## What the task requires
Could you give the data below again, exactly and completely?

## Data excerpt

——————————

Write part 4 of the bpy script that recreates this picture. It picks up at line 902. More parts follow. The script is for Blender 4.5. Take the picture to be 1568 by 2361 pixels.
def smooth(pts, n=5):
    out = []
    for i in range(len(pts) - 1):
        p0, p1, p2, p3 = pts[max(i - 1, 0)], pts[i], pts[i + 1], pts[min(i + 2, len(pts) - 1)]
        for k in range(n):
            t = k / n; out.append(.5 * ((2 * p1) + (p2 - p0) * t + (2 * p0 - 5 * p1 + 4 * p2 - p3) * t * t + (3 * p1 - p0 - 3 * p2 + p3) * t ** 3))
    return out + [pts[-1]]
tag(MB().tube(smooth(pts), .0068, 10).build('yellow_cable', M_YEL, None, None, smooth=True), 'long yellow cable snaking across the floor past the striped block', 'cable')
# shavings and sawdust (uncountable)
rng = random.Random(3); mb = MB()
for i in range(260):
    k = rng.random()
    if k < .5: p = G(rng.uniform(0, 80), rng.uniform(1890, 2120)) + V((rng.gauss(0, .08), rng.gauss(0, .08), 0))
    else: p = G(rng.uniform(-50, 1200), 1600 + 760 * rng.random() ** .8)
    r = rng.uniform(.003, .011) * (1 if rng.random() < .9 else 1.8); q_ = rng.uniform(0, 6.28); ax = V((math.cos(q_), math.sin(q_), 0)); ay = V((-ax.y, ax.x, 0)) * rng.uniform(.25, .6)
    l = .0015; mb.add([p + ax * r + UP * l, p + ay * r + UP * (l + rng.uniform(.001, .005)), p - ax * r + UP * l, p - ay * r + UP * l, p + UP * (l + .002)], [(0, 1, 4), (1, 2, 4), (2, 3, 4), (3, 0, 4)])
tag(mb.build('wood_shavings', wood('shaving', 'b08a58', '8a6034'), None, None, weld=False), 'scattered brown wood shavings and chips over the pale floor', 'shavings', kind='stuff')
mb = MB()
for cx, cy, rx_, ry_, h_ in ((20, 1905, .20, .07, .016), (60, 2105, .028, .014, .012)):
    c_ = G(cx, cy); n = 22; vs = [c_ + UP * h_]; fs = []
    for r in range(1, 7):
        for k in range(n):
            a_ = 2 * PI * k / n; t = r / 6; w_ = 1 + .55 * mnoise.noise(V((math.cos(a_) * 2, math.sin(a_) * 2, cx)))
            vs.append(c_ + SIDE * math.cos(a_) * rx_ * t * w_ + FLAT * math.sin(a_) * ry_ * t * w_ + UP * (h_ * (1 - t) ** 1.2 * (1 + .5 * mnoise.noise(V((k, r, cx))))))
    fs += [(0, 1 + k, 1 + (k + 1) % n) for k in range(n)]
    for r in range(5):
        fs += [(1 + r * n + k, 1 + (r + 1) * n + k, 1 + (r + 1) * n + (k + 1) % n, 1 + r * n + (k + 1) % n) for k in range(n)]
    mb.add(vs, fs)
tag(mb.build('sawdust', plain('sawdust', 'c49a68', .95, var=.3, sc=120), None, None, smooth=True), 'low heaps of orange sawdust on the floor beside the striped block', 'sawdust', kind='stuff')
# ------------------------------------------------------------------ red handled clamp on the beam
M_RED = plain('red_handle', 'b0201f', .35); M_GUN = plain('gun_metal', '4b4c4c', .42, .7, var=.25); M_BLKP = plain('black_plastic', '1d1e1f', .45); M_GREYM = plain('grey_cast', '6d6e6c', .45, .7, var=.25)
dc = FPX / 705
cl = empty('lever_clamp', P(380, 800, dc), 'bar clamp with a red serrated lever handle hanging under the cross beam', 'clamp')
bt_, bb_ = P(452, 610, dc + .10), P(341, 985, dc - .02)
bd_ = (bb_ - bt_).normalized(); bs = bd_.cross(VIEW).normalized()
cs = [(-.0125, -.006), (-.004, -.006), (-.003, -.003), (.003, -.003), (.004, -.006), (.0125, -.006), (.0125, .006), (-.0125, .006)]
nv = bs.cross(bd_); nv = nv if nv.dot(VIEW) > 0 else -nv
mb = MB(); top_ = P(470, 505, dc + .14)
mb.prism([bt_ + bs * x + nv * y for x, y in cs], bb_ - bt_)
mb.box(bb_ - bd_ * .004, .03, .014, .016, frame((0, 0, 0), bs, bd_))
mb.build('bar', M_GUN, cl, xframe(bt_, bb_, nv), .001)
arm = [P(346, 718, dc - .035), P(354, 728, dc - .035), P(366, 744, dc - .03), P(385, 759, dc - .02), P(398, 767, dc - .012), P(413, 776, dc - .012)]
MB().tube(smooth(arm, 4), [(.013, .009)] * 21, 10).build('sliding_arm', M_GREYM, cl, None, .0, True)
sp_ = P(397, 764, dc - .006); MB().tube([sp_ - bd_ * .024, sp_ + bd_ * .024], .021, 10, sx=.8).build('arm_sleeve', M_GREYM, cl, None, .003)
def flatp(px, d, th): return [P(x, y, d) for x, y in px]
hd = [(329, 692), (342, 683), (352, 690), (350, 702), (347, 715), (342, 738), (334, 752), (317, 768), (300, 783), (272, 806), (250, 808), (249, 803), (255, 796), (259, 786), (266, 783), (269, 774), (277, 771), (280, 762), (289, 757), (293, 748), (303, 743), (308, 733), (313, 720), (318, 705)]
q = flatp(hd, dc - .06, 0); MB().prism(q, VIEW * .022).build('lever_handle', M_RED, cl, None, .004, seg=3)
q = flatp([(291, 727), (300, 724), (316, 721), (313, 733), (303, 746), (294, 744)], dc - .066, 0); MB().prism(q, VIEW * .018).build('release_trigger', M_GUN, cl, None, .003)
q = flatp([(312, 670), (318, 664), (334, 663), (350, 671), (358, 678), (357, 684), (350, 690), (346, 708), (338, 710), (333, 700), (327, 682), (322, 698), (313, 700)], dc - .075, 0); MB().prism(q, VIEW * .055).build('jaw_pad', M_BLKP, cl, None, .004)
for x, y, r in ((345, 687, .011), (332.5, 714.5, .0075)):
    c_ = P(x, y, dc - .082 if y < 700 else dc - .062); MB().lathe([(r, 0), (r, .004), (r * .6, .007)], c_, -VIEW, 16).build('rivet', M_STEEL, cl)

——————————

## Response for this exercise
Write part 4 of the bpy script that recreates this picture. It picks up at line 902. More parts follow. The script is for Blender 4.5. Take the picture to be 1568 by 2361 pixels.
def smooth(pts, n=5):
    out = []
    for i in range(len(pts) - 1):
        p0, p1, p2, p3 = pts[max(i - 1, 0)], pts[i], pts[i + 1], pts[min(i + 2, len(pts) - 1)]
        for k in range(n):
            t = k / n; out.append(.5 * ((2 * p1) + (p2 - p0) * t + (2 * p0 - 5 * p1 + 4 * p2 - p3) * t * t + (3 * p1 - p0 - 3 * p2 + p3) * t ** 3))
    return out + [pts[-1]]
tag(MB().tube(smooth(pts), .0068, 10).build('yellow_cable', M_YEL, None, None, smooth=True), 'long yellow cable snaking across the floor past the striped block', 'cable')
# shavings and sawdust (uncountable)
rng = random.Random(3); mb = MB()
for i in range(260):
    k = rng.random()
    if k < .5: p = G(rng.uniform(0, 80), rng.uniform(1890, 2120)) + V((rng.gauss(0, .08), rng.gauss(0, .08), 0))
    else: p = G(rng.uniform(-50, 1200), 1600 + 760 * rng.random() ** .8)
    r = rng.uniform(.003, .011) * (1 if rng.random() < .9 else 1.8); q_ = rng.uniform(0, 6.28); ax = V((math.cos(q_), math.sin(q_), 0)); ay = V((-ax.y, ax.x, 0)) * rng.uniform(.25, .6)
    l = .0015; mb.add([p + ax * r + UP * l, p + ay * r + UP * (l + rng.uniform(.001, .005)), p - ax * r + UP * l, p - ay * r + UP * l, p + UP * (l + .002)], [(0, 1, 4), (1, 2, 4), (2, 3, 4), (3, 0, 4)])
tag(mb.build('wood_shavings', wood('shaving', 'b08a58', '8a6034'), None, None, weld=False), 'scattered brown wood shavings and chips over the pale floor', 'shavings', kind='stuff')
mb = MB()
for cx, cy, rx_, ry_, h_ in ((20, 1905, .20, .07, .016), (60, 2105, .028, .014, .012)):
    c_ = G(cx, cy); n = 22; vs = [c_ + UP * h_]; fs = []
    for r in range(1, 7):
        for k in range(n):
            a_ = 2 * PI * k / n; t = r / 6; w_ = 1 + .55 * mnoise.noise(V((math.cos(a_) * 2, math.sin(a_) * 2, cx)))
            vs.append(c_ + SIDE * math.cos(a_) * rx_ * t * w_ + FLAT * math.sin(a_) * ry_ * t * w_ + UP * (h_ * (1 - t) ** 1.2 * (1 + .5 * mnoise.noise(V((k, r, cx))))))
    fs += [(0, 1 + k, 1 + (k + 1) % n) for k in range(n)]
    for r in range(5):
        fs += [(1 + r * n + k, 1 + (r + 1) * n + k, 1 + (r + 1) * n + (k + 1) % n, 1 + r * n + (k + 1) % n) for k in range(n)]
    mb.add(vs, fs)
tag(mb.build('sawdust', plain('sawdust', 'c49a68', .95, var=.3, sc=120), None, None, smooth=True), 'low heaps of orange sawdust on the floor beside the striped block', 'sawdust', kind='stuff')
# ------------------------------------------------------------------ red handled clamp on the beam
M_RED = plain('red_handle', 'b0201f', .35); M_GUN = plain('gun_metal', '4b4c4c', .42, .7, var=.25); M_BLKP = plain('black_plastic', '1d1e1f', .45); M_GREYM = plain('grey_cast', '6d6e6c', .45, .7, var=.25)
dc = FPX / 705
cl = empty('lever_clamp', P(380, 800, dc), 'bar clamp with a red serrated lever handle hanging under the cross beam', 'clamp')
bt_, bb_ = P(452, 610, dc + .10), P(341, 985, dc - .02)
bd_ = (bb_ - bt_).normalized(); bs = bd_.cross(VIEW).normalized()
cs = [(-.0125, -.006), (-.004, -.006), (-.003, -.003), (.003, -.003), (.004, -.006), (.0125, -.006), (.0125, .006), (-.0125, .006)]
nv = bs.cross(bd_); nv = nv if nv.dot(VIEW) > 0 else -nv
mb = MB(); top_ = P(470, 505, dc + .14)
mb.prism([bt_ + bs * x + nv * y for x, y in cs], bb_ - bt_)
mb.box(bb_ - bd_ * .004, .03, .014, .016, frame((0, 0, 0), bs, bd_))
mb.build('bar', M_GUN, cl, xframe(bt_, bb_, nv), .001)
arm = [P(346, 718, dc - .035), P(354, 728, dc - .035), P(366, 744, dc - .03), P(385, 759, dc - .02), P(398, 767, dc - .012), P(413, 776, dc - .012)]
MB().tube(smooth(arm, 4), [(.013, .009)] * 21, 10).build('sliding_arm', M_GREYM, cl, None, .0, True)
sp_ = P(397, 764, dc - .006); MB().tube([sp_ - bd_ * .024, sp_ + bd_ * .024], .021, 10, sx=.8).build('arm_sleeve', M_GREYM, cl, None, .003)
def flatp(px, d, th): return [P(x, y, d) for x, y in px]
hd = [(329, 692), (342, 683), (352, 690), (350, 702), (347, 715), (342, 738), (334, 752), (317, 768), (300, 783), (272, 806), (250, 808), (249, 803), (255, 796), (259, 786), (266, 783), (269, 774), (277, 771), (280, 762), (289, 757), (293, 748), (303, 743), (308, 733), (313, 720), (318, 705)]
q = flatp(hd, dc - .06, 0); MB().prism(q, VIEW * .022).build('lever_handle', M_RED, cl, None, .004, seg=3)
q = flatp([(291, 727), (300, 724), (316, 721), (313, 733), (303, 746), (294, 744)], dc - .066, 0); MB().prism(q, VIEW * .018).build('release_trigger', M_GUN, cl, None, .003)
q = flatp([(312, 670), (318, 664), (334, 663), (350, 671), (358, 678), (357, 684), (350, 690), (346, 708), (338, 710), (333, 700), (327, 682), (322, 698), (313, 700)], dc - .075, 0); MB().prism(q, VIEW * .055).build('jaw_pad', M_BLKP, cl, None, .004)
for x, y, r in ((345, 687, .011), (332.5, 714.5, .0075)):
    c_ = P(x, y, dc - .082 if y < 700 else dc - .062); MB().lathe([(r, 0), (r, .004), (r * .6, .007)], c_, -VIEW, 16).build('rivet', M_STEEL, cl)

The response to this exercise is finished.